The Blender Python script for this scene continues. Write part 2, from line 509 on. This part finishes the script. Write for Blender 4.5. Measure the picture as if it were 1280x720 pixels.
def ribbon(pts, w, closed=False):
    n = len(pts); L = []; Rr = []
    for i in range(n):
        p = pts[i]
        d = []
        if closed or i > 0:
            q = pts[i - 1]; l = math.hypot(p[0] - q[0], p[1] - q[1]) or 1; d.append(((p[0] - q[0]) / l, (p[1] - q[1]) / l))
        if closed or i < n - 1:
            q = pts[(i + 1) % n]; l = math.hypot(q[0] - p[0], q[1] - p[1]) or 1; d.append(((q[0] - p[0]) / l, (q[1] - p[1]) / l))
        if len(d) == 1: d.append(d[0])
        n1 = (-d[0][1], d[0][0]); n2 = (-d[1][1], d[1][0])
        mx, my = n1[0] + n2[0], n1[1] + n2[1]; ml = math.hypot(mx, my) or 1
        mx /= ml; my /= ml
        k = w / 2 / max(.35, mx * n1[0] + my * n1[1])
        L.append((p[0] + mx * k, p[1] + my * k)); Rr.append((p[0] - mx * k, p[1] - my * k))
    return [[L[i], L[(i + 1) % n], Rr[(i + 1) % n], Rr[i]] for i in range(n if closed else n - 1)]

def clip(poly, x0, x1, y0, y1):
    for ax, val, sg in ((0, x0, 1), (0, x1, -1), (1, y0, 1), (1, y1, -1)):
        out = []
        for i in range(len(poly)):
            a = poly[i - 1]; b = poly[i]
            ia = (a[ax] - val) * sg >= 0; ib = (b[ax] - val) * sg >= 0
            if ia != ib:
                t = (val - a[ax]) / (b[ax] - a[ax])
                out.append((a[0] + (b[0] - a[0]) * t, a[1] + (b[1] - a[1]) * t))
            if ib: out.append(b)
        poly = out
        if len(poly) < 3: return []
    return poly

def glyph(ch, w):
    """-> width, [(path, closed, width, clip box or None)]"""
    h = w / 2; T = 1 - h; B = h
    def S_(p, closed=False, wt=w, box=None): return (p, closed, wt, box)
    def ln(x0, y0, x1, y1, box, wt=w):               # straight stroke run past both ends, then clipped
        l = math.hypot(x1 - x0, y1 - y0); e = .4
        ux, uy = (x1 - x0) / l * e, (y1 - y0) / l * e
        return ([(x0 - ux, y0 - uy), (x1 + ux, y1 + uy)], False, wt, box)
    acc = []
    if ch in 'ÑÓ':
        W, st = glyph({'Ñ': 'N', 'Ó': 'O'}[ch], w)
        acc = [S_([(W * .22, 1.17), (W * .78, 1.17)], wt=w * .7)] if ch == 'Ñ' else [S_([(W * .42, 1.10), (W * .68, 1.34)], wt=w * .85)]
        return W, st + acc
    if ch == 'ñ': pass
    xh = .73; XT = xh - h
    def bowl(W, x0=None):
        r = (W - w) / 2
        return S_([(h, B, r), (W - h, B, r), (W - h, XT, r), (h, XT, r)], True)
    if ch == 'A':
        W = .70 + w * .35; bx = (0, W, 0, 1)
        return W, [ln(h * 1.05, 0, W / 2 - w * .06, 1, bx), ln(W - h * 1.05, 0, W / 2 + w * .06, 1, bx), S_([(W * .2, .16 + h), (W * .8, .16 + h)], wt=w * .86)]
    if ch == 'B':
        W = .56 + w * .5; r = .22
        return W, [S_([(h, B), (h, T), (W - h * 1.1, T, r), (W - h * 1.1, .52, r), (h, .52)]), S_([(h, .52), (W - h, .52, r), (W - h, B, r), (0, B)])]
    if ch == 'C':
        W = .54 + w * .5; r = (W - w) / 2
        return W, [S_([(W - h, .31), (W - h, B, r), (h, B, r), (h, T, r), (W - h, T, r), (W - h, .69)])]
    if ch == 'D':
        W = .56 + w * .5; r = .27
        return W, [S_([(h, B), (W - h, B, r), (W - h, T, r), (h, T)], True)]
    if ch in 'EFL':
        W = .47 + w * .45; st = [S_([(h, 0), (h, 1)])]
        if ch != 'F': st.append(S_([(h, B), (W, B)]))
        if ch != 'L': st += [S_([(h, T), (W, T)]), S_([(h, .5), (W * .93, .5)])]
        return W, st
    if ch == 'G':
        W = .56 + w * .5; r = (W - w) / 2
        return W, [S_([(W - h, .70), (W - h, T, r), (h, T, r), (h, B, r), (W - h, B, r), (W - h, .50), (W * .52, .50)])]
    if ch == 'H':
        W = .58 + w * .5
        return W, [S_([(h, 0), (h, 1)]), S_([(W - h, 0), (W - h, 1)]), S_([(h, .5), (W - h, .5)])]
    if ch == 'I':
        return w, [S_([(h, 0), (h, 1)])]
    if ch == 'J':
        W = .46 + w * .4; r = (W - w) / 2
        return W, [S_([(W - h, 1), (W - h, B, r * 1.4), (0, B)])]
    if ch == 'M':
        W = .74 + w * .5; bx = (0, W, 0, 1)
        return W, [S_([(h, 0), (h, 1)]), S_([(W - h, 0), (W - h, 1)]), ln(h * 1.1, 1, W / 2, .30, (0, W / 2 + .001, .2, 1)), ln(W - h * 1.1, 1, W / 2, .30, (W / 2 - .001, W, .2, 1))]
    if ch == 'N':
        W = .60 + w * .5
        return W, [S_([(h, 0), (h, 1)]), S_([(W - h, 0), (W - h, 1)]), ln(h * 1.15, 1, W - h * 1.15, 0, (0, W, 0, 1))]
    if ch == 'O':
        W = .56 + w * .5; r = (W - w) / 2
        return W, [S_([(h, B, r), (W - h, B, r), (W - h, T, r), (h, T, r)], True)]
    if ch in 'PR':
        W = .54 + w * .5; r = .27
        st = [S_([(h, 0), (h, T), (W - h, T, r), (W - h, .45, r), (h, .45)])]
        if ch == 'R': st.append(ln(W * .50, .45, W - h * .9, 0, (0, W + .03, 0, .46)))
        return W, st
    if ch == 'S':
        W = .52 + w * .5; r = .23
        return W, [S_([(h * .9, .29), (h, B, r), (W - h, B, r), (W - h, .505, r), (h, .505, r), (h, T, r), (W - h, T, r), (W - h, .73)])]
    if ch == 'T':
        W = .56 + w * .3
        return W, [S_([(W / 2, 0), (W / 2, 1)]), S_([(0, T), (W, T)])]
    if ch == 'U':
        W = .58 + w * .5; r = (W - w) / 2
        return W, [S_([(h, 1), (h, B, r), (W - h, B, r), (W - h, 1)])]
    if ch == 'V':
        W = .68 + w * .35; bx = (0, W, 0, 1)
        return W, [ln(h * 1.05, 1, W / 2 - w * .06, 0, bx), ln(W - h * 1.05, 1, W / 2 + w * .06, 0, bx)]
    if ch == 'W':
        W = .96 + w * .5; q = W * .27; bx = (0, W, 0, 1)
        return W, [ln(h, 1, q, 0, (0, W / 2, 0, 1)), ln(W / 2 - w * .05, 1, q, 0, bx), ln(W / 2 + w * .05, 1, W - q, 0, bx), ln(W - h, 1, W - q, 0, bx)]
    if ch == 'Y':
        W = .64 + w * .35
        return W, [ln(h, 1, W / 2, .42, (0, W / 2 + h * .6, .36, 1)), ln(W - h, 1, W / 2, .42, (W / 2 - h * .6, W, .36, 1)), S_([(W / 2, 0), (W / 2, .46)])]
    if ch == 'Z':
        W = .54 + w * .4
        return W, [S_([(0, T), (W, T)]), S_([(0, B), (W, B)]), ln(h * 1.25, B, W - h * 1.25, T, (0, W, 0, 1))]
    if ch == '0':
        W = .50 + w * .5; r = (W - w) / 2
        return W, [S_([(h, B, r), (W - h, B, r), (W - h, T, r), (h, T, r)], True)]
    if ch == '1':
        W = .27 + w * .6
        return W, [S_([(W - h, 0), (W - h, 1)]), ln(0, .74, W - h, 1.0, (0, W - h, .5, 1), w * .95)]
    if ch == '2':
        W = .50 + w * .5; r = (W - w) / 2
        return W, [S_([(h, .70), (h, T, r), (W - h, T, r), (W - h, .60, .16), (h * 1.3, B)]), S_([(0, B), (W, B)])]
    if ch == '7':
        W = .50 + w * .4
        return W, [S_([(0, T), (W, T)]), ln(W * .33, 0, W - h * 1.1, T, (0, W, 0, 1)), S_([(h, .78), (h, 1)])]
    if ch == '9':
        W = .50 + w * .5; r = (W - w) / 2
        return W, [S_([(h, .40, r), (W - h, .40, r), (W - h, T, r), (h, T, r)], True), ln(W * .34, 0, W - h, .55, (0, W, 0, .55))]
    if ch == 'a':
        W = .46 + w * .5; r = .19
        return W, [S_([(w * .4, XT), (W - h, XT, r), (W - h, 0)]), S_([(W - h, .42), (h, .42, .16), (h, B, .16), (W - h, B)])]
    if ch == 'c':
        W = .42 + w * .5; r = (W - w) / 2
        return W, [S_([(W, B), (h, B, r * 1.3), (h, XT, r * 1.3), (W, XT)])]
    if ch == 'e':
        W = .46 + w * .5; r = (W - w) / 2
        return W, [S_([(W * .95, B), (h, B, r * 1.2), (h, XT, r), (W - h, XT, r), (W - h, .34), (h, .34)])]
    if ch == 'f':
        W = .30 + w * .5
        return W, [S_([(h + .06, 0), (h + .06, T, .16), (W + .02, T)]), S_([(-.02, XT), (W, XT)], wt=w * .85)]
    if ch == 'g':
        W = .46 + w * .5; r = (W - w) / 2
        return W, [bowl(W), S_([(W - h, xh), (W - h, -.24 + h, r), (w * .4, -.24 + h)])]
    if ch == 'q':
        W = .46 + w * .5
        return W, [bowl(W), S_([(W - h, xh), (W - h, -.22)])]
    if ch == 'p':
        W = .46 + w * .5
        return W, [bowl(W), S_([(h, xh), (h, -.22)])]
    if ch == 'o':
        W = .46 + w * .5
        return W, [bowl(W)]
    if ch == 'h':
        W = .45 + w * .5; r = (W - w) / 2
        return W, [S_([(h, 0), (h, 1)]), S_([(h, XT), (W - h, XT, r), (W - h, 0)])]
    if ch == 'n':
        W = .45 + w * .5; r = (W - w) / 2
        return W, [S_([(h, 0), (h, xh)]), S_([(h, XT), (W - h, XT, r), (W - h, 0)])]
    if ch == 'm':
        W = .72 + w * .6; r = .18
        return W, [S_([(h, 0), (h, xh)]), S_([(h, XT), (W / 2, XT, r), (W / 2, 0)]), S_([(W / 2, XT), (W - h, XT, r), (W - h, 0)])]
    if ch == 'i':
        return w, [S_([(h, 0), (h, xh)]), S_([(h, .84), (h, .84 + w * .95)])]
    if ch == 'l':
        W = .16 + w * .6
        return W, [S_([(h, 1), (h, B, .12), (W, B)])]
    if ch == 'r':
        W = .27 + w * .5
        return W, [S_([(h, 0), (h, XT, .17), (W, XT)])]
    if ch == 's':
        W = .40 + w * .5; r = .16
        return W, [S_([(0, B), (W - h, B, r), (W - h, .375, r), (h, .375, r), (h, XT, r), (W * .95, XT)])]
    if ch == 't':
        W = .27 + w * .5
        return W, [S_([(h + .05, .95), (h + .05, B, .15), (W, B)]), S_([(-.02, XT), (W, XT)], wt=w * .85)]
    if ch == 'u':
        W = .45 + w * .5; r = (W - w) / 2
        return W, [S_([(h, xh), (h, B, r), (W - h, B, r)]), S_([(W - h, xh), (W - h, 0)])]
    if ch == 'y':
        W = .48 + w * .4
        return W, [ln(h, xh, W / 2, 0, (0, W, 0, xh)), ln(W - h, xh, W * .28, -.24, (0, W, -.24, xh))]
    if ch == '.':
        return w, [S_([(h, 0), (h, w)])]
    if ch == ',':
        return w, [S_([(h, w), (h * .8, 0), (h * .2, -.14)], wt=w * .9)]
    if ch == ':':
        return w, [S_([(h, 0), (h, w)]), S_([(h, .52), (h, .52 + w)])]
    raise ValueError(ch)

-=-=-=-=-

* _EXERCISE GOAL_: Repeat the material word for word from its opening line up to and including the line containing "return [[L[i], L[(i".

* _EXERCISE SOLUTION_:
The Blender Python script for this scene continues. Write part 2, from line 509 on. This part finishes the script. Write for Blender 4.5. Measure the picture as if it were 1280x720 pixels.
def ribbon(pts, w, closed=False):
    n = len(pts); L = []; Rr = []
    for i in range(n):
        p = pts[i]
        d = []
        if closed or i > 0:
            q = pts[i - 1]; l = math.hypot(p[0] - q[0], p[1] - q[1]) or 1; d.append(((p[0] - q[0]) / l, (p[1] - q[1]) / l))
        if closed or i < n - 1:
            q = pts[(i + 1) % n]; l = math.hypot(q[0] - p[0], q[1] - p[1]) or 1; d.append(((q[0] - p[0]) / l, (q[1] - p[1]) / l))
        if len(d) == 1: d.append(d[0])
        n1 = (-d[0][1], d[0][0]); n2 = (-d[1][1], d[1][0])
        mx, my = n1[0] + n2[0], n1[1] + n2[1]; ml = math.hypot(mx, my) or 1
        mx /= ml; my /= ml
        k = w / 2 / max(.35, mx * n1[0] + my * n1[1])
        L.append((p[0] + mx * k, p[1] + my * k)); Rr.append((p[0] - mx * k, p[1] - my * k))
    return [[L[i], L[(i + 1) % n], Rr[(i + 1) % n], Rr[i]] for i in range(n if closed else n - 1)]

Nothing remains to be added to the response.